There are a lot of possible reasons. It may simply be that the people making the meta-commentaries are too old to get what it's like to grow up with your imagination saturated by superheroes, so can't pick it apart effectively. (A similar problem plagued Ready Player One.) And for those of us who have, perhaps we're too close to superheroes and superhero culture to be able to parody or analyze it properly; after all, our imagination is completely saturated with superheroes, so it wouldn't be implausible for us to not be able to see outside of it. Movies also take a long time to make, so maybe we just haven't given it enough time. Maybe superheroes movies do such a good job at parodying and deconstructing themselves (E.G., Guardians of the Galaxy, Deadpool), that there's little room for meta-commentaries to exist. And whatever superhero movies don't do themselves, there's YouTube series' like Honest Trailers and How it Should Have Ended to lampoon and deconstruct the genre. Or maybe it's that we're afraid.

Maybe we're afraid if we look to hard at superheroes we'll realize that they don't hold up. Maybe we can't take the idea that our favorite story our culture tells about us is a lie, that if we think about it too hard, investigate it too long, we'll realize the one story our society tells that makes sense of our world is a lie, and we won't be able to enjoy it anymore. Maybe we can't take that because we don't have any better stories to help us make sense of life. We're not a primarily religious country anymore, we are conflicted about our national heritage, we don't have heroes of our past that we believe in anymore that inspire us to be better people. And there's a reason for that: too many of the people who preached religion and patriotism people turned out to be racists, slaveowners, sexists, and whateverists. Learning that about them made us lose faith in what they taught. Who can root for a hero in a Western anymore without remembering--at least for a moment--that him winning means genocide of American Indians? Superheroes are pretty much all we have left. And maybe we're afraid that if we look too closely we'll lose them too.

There is a scene in The Prestige where the two magicians confront each other and one of them chastises the other for not understanding the calling of a magician:

You never understood... why we did this. The audience knows the truth. The world is simple. It's miserable. Solid... solid all the way through. But if you could fool them, even for a second... then you can make them wonder. And then you... then you got to see something very special. You really don't know. It was... it was the look on their faces...

It makes sense not to think too much about what gives us joy if we believe the world is ugly. If we think that we have to choose between happiness and truth then you can understand if people choose to think less and enjoy life more. If you believe that's how the world is, I can understand.
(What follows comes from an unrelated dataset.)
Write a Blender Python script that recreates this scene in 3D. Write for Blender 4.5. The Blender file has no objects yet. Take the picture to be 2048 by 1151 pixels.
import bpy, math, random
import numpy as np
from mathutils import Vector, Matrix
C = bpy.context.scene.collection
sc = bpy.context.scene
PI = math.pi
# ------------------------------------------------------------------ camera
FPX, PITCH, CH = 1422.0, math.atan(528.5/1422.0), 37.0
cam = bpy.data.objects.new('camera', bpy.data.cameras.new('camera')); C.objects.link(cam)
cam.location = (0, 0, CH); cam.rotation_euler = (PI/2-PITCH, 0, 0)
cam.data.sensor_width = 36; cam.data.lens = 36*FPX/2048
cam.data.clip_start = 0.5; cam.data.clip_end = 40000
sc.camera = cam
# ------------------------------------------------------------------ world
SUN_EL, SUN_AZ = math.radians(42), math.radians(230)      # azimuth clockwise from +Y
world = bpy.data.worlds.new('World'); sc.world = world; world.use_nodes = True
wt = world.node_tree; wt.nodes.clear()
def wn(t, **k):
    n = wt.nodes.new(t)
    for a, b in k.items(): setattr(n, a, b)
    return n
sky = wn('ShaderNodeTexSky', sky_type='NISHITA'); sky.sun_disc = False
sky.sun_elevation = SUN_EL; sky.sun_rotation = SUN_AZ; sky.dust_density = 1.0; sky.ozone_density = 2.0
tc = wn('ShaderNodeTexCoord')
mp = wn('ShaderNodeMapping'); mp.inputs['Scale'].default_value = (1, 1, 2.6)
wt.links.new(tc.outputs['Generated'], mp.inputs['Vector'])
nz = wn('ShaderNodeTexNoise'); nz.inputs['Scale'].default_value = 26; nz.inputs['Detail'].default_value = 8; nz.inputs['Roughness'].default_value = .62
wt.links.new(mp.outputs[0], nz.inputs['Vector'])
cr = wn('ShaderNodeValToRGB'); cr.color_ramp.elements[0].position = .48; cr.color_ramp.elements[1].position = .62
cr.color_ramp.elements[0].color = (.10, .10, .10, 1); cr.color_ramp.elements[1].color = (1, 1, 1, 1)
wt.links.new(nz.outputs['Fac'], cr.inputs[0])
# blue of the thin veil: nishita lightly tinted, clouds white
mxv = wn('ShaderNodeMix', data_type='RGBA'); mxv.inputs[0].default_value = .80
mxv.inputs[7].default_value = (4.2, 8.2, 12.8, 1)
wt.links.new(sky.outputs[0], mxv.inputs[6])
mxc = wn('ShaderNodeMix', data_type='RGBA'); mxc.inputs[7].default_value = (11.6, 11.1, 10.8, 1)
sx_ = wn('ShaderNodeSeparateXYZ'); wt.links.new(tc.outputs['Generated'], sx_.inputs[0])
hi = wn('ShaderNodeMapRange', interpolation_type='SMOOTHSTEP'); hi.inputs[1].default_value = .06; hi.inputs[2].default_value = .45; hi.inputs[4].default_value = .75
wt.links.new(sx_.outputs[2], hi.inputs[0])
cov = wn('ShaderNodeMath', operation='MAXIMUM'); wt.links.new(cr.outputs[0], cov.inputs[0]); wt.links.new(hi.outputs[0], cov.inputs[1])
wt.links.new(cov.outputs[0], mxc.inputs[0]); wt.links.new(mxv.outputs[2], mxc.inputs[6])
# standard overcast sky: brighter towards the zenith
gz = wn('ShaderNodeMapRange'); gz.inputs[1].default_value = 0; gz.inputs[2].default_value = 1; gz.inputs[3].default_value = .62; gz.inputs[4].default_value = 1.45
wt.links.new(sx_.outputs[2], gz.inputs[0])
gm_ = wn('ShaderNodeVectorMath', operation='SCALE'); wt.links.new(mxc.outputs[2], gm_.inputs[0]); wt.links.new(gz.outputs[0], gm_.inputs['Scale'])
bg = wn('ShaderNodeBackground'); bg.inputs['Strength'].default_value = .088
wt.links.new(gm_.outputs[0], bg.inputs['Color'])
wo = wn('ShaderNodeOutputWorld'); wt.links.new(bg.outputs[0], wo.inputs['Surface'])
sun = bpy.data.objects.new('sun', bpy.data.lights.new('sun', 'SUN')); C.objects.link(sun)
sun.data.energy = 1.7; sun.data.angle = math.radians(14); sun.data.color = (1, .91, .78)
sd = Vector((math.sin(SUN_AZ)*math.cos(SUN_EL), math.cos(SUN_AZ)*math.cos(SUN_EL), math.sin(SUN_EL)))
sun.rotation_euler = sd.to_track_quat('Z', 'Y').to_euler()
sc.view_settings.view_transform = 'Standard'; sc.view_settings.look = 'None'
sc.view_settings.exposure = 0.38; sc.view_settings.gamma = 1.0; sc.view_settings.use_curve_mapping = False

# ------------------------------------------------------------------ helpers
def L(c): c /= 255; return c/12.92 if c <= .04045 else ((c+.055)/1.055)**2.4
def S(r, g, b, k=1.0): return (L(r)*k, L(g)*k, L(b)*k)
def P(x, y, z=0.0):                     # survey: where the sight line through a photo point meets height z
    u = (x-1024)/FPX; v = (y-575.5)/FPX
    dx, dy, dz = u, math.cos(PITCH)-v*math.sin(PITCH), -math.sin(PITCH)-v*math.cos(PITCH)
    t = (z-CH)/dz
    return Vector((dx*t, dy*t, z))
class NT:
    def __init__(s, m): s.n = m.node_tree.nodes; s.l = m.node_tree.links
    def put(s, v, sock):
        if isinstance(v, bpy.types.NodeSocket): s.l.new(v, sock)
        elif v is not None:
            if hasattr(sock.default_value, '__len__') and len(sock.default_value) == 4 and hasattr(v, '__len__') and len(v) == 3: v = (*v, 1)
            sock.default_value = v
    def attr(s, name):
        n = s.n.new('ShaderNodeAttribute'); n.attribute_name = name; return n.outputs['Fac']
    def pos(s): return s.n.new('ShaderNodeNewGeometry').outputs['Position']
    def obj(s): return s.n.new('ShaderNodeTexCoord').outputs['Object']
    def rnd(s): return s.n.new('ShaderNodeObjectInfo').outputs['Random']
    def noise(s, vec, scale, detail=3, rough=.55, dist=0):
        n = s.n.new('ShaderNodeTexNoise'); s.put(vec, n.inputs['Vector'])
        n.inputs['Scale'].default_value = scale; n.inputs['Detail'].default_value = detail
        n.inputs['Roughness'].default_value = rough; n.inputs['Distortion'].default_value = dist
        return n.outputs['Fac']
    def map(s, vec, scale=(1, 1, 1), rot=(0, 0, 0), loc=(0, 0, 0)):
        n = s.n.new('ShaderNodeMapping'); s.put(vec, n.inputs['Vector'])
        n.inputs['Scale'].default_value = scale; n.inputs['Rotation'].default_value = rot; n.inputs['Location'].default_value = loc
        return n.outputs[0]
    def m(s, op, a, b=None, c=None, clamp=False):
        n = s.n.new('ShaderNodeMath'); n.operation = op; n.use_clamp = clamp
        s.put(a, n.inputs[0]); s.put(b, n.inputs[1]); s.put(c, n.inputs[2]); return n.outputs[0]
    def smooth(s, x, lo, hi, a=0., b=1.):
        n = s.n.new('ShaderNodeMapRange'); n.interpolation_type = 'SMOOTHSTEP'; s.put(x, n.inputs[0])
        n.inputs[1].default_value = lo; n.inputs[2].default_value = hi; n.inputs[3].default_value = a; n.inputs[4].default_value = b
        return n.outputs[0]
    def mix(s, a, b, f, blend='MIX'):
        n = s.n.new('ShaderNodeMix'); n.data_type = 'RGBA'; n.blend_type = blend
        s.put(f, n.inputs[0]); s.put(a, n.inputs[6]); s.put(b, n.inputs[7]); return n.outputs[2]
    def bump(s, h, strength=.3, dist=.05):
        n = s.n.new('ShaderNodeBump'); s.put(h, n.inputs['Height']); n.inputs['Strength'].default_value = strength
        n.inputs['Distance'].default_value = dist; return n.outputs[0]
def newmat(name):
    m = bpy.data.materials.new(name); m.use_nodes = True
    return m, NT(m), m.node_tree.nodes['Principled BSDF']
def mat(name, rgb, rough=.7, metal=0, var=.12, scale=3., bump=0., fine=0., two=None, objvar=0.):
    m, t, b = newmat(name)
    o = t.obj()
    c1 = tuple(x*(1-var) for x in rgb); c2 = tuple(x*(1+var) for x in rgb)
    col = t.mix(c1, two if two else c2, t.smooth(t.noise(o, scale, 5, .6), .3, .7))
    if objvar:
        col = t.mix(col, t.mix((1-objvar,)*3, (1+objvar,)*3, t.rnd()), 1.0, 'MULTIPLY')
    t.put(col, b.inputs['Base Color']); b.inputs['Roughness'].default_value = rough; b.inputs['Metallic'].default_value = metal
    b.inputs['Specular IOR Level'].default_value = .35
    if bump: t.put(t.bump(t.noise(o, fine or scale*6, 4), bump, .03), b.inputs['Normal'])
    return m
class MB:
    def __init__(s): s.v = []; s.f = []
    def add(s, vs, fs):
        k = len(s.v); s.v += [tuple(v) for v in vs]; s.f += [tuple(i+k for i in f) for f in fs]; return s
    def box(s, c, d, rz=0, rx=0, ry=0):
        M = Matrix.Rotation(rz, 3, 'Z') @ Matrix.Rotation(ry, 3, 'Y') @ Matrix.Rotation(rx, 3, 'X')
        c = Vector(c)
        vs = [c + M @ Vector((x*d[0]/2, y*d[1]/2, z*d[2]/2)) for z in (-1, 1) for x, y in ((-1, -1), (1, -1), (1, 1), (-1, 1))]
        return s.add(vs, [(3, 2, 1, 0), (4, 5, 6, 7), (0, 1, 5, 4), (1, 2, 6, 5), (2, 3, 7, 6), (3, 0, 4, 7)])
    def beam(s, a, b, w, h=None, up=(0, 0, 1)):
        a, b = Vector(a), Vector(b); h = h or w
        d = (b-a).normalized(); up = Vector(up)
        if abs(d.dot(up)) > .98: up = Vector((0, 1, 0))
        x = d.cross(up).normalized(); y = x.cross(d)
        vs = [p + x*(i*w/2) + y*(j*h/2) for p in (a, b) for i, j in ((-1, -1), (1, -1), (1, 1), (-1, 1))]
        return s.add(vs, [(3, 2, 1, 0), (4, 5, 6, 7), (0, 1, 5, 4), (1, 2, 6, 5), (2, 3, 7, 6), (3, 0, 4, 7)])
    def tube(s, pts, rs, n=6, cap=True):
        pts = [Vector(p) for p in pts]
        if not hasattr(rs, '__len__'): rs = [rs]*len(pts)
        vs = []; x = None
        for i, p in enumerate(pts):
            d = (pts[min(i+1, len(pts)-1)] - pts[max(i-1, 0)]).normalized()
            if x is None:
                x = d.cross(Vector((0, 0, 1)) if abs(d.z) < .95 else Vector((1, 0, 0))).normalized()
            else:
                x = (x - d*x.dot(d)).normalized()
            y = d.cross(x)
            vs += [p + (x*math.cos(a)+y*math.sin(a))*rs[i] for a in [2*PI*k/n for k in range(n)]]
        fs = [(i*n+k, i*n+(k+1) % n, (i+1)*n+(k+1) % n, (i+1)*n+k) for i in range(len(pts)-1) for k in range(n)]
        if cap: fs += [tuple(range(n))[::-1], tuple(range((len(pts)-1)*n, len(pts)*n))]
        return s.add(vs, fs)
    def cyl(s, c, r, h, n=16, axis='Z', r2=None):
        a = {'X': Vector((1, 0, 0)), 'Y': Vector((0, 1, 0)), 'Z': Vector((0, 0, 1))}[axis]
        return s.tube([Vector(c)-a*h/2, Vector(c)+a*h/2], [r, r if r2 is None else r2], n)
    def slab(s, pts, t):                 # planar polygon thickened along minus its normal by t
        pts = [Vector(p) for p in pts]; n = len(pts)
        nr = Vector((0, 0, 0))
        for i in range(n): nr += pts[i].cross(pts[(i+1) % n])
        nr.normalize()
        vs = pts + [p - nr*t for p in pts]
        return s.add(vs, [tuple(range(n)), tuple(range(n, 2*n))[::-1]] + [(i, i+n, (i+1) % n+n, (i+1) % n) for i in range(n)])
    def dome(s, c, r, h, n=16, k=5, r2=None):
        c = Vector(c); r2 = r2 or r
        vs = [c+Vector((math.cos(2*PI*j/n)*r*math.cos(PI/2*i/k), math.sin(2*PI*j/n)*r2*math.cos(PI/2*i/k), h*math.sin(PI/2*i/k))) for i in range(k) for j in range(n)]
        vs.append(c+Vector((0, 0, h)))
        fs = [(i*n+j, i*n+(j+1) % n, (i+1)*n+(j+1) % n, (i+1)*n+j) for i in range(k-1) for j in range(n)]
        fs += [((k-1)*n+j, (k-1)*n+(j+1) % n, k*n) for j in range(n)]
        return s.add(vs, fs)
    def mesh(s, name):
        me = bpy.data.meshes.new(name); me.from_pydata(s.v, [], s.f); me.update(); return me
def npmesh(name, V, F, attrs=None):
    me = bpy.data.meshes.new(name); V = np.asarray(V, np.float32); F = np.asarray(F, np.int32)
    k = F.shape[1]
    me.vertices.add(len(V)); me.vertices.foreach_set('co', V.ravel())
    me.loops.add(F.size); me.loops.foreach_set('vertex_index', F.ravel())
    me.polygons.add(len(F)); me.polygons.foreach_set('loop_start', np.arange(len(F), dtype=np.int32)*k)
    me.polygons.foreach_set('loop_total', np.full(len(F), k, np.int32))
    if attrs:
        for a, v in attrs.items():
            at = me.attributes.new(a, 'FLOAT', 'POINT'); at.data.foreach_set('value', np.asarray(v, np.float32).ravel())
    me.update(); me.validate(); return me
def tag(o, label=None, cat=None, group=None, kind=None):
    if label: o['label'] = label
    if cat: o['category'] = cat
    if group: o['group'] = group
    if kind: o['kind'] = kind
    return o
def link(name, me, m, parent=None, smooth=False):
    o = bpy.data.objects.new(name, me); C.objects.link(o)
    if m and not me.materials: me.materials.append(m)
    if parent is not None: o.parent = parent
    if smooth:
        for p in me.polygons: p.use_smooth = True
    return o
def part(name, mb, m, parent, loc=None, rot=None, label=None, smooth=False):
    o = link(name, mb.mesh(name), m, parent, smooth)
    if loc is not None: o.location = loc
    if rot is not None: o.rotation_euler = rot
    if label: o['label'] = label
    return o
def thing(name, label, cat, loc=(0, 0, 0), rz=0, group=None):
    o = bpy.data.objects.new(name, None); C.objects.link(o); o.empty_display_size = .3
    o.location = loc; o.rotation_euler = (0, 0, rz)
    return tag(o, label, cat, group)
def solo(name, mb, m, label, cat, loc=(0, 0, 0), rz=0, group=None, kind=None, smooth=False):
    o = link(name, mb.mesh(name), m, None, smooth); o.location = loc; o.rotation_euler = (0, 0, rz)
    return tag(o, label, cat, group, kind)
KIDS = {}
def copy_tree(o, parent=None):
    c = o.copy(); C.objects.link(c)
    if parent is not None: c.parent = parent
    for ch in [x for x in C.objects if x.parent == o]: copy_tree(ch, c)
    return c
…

But I don't believe that. I think the more you investigate the real world the more beautiful it gets, not less. I think the more we investigate the most beautiful stories the more we realize how true they are. Because in the end of time at the bottom of all things, truth and beauty kiss each other. That's why I overthink films. Because I think the more you think about films--the really good films--the better they get. That's why I overthink religion and philosophy. Because I think the more you think about God and reality the more true they are, and the more beautiful they get. And anything that falls away under the pressure is not actually as beautiful as we think it is. I think it's possible to be religious and acknowledge the flaws of religious people. I think it's possible to be a patriot while acknowledging the flaws of patriots. And I think you can pull apart superheroes and discover superheroes are even more beautiful underneath. That's what makes The Dark Knight so amazing, is that they challenge superheroes to their very core and show how the superhero ideal still stands tall. I think that religious, patriotism, and superheroes can handle the best critiques that you can throw at them because they're true. Anything that's true can.

So let's tell stories that take apart and challenge superheroes. I have a feeling that they will bounce off like so many bullets. More than that: the superheroes will be better for it.